ERM Layer

Introduction

In modern data-driven enterprises, connecting fragmented data across structured, unstructured, and semi-structured formats is critical. At the heart of Rox's Unified Knowledge Graph (UKG) is a powerful entity relationship mapping framework that bridges diverse data sources and maps to entities and relationships.

This framework leverages a three-layer approach to create a cohesive view of revenue operations data, empowering AI agents and analytics tools to answer complex queries seamlessly.


The Three Layers of Entity Relationship Mapping

Rox Entity Layer

The Rox Entity Layer represents the logical abstraction of real-world entities in the UKG. It simplifies multimodal data by defining a universal schema for common entities, such as:

  • Organization: An organization which sells to other Companies

  • User: Includes roles like sales reps, AEs, AMs and RevOps personas, linking them to organizations and accounts they own (/companies they sell to)

  • Company: Links organizational data from CRM systems, product usage logs, and other sources.

  • Person: Maps individuals to their associated companies, opportunities, and interactions.

  • Opportunity: Represents revenue-generating events tied to companies and users.
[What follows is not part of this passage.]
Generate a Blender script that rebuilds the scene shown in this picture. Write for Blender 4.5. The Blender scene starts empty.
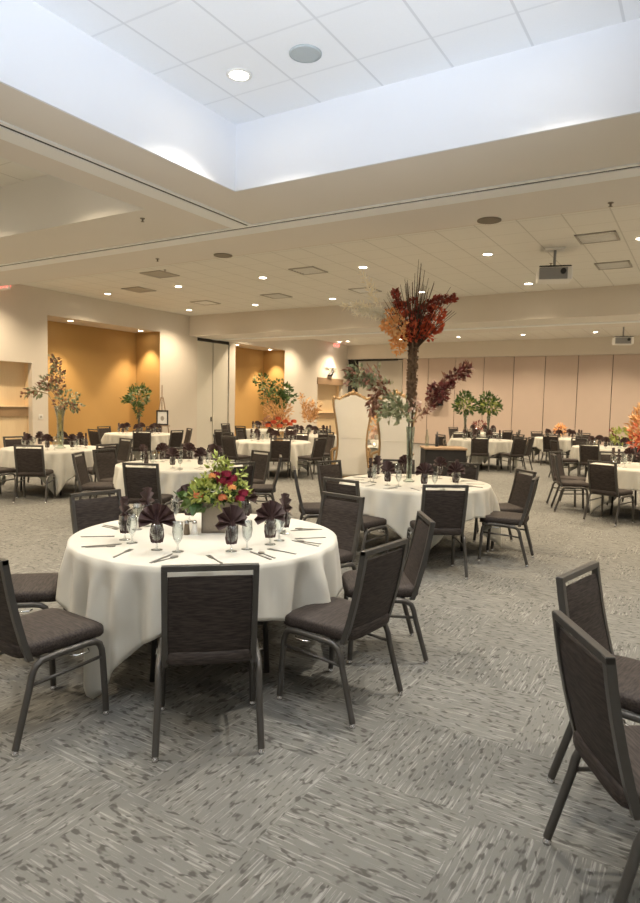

Each of this entity also will have attributes, for ex: Company entity has a name, domain, Person has email and phone etc...

Key Features:

  • Logical representation ensures compatibility across diverse data sources.

  • Supports attributes like size, industry, or domain for companies, and email or name for persons.

The Entity Layer provides the foundation for connecting structured and unstructured data, creating a unified starting point for relationship mapping.


ERD Mapping Layer

The Entity Relationship Mapping (ERM) Layer is the bridge between the abstract Rox Entity Layer and the underlying Physical Data Layer. If we think of the entire platform as new Revenue OS, the ER Mapping layer is page table(s) which knows how to reach physical data.

This layer:

  • Defines Mappings: Connects Rox entities to specific fields in external systems, like Salesforce accounts or Zendesk organizations.

  • Tracks Relationships: Establishes how entities relate across systems (e.g., a Zendesk organization maps to a Salesforce account via an external ID).

  • Adapts Dynamically: Supports schema evolution by using flexible metadata for column mappings, enabling users to validate and adjust mappings dynamically.

ERM Components:

  1. Schema Mapping: Defines default field mappings (e.g., account_id in Salesforce to company_id in Rox) and also data types specific to Rox.

  2. Attribute Mapping: Links attributes of entities to their physical data fields. (ex: Company revenue to field called Annual Revenue in Salesforce)

  3. Relationship Mapping: Tracks relationships between fields across systems, such as joins or fuzzy matches. (An user is owner of Salesforce Account, An email was sent between seller and champion in the company). in real world relationships can take multiple forms.

This layer ensures that Rox entities are correctly linked to physical data, enabling seamless querying and resolution of complex relationships.

Given the underlying physical data, this layer acts as a translation layer which can help answer which are the entities and how they might be related to each other


Physical Data Layer

The Physical Data Layer represents the raw data storage, integrating relational data from customer systems (e.g., Salesforce, Zendesk) and unstructured sources like emails or blogs.

The data here could be from analytical data warehouses like Snowflake, Redshift, Delta Lake or Big Query or blog storage systems like S3 or relation or no sql databases

It serves as the foundation for all entity relationships and ensures scalability for growing datasets.

Core Functions:

  • Data Ingestion: Ingests multimodal data into a unified data lakehouse.

  • Real-Time Updates: Supports dynamic changes via event-driven pipelines.

By managing data at scale, the Physical Data Layer ensures that the UKG can store and process TB+ of structured and unstructured data effectively.


Walking Through the Layers: A Query Example

To walk through a query we need a materialized UKG where entities are resolved and relationships are formed. We can read more about how entities and relationships are extracted on Entity Graph Builder here

Imagine a query: “Find all Companies with high product usage metric(lets say CPU)"

Here’s how the UKG resolves this query:

  1. Entity Layer: Given the above question, Rox first understands that the query is against Company Entity and is interested in 1 attributes CPU usage

  2. ER Mapping Layer: Then using 1 above, it understand it needs to find the .

  3. Physical Data Layer: It retrieves the raw metrics and sentiment data, combining them into a unified response.


Conclusion

The three-layer framework—Entity Layer, ER Mapping Layer, and Physical Data Layer—represents the backbone of the Rox Unified Knowledge Graph. By harmonizing fragmented data across formats and systems, it enables a powerful, scalable, and adaptive architecture for modern revenue operations.

Whether resolving complex relationships or answering natural language queries, this architecture ensures the right data is always accessible in the right context.